* start *
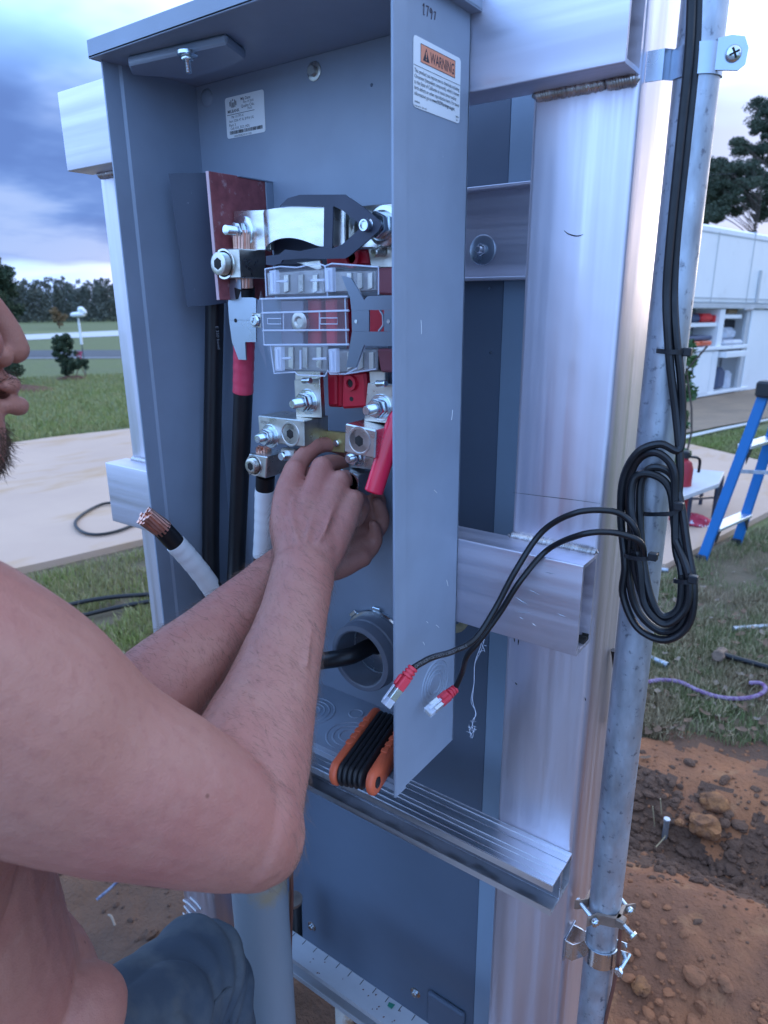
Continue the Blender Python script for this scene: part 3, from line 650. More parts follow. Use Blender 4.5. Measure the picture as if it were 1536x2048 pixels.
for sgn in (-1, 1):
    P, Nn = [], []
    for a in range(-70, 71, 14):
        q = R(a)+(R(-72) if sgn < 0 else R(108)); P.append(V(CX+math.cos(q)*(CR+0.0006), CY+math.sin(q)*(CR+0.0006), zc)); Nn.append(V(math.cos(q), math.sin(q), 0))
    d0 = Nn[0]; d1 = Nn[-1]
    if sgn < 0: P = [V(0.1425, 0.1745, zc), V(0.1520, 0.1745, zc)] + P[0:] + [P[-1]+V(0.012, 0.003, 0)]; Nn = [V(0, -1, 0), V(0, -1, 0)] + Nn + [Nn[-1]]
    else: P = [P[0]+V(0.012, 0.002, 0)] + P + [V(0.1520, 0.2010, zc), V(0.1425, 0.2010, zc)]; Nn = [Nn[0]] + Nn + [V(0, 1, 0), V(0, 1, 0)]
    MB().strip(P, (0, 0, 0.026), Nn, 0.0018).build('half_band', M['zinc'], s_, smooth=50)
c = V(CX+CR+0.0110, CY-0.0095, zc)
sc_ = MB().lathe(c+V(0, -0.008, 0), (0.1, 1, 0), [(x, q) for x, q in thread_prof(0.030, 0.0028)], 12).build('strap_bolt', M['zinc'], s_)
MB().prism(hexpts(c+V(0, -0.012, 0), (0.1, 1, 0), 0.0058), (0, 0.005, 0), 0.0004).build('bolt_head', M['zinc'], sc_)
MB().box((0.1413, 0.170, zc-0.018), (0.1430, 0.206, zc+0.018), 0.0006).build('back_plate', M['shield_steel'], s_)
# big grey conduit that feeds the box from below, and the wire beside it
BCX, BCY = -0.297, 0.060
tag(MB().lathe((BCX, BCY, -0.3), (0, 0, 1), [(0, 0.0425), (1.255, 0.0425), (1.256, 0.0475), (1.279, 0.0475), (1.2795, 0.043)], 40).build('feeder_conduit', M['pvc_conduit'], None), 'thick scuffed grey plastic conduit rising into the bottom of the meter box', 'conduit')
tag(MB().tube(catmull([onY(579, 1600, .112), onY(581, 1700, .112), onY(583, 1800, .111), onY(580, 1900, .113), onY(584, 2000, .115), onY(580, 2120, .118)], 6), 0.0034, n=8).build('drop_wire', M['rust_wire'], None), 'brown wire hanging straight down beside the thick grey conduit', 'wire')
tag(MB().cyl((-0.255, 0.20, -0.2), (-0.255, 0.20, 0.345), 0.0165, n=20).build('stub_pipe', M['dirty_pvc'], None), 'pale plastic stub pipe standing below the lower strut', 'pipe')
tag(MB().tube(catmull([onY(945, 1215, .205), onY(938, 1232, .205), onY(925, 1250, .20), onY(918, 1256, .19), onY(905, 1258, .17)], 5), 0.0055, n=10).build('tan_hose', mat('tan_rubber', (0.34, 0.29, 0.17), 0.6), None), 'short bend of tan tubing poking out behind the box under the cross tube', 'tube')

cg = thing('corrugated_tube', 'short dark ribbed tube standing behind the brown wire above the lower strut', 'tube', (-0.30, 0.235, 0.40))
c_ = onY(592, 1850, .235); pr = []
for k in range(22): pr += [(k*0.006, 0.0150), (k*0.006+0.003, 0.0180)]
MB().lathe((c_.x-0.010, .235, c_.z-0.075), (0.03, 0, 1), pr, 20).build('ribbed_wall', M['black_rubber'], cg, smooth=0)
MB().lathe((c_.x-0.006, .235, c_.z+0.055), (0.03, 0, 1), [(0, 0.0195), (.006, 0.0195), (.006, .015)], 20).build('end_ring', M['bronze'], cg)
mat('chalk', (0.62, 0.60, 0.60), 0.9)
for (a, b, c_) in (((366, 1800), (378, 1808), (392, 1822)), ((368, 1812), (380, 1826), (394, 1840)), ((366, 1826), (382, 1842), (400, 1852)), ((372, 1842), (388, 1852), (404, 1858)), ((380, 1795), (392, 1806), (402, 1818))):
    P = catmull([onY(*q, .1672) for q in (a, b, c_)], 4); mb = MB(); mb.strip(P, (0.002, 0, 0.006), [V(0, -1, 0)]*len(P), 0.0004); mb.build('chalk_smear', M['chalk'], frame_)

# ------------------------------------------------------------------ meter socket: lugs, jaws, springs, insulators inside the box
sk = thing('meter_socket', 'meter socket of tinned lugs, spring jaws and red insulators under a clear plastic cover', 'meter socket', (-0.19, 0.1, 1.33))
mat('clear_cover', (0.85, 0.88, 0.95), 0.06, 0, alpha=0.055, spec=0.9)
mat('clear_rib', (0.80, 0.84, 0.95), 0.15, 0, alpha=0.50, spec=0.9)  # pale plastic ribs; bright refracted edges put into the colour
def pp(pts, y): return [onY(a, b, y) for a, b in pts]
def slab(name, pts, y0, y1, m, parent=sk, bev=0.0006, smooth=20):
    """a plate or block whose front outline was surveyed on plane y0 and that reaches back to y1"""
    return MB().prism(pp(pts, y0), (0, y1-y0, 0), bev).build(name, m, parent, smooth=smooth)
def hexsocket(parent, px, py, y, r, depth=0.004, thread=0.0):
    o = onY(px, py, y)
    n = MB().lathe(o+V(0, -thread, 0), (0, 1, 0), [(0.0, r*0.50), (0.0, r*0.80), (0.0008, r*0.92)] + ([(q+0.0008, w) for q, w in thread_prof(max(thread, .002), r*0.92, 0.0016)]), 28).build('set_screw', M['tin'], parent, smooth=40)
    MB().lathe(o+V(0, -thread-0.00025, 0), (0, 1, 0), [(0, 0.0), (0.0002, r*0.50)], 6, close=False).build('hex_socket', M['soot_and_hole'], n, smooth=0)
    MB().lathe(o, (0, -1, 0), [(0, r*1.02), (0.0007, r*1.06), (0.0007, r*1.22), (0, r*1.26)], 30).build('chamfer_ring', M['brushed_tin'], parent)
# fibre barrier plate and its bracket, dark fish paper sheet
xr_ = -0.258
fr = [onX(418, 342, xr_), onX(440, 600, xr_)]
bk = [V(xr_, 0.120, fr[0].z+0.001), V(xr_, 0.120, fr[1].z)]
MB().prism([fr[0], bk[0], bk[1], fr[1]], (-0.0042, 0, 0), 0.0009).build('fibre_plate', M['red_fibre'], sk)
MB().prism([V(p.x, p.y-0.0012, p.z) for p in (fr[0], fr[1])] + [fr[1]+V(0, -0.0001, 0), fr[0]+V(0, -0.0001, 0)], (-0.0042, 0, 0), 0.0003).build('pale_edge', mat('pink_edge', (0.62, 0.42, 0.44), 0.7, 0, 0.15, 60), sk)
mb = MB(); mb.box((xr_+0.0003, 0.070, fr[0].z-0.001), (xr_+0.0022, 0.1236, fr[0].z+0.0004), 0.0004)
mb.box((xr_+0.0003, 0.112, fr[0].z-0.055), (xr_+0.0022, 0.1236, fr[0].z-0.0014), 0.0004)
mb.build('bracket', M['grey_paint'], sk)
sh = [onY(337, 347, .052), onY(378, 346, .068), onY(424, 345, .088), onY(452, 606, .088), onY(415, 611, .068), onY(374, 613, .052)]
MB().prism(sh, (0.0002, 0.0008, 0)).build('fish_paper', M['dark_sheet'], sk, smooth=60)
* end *
* start *
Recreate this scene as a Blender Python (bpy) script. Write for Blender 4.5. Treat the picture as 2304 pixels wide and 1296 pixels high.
* end *
Every line of the listing that holds "this" is to be counted; give only the resulting number.

2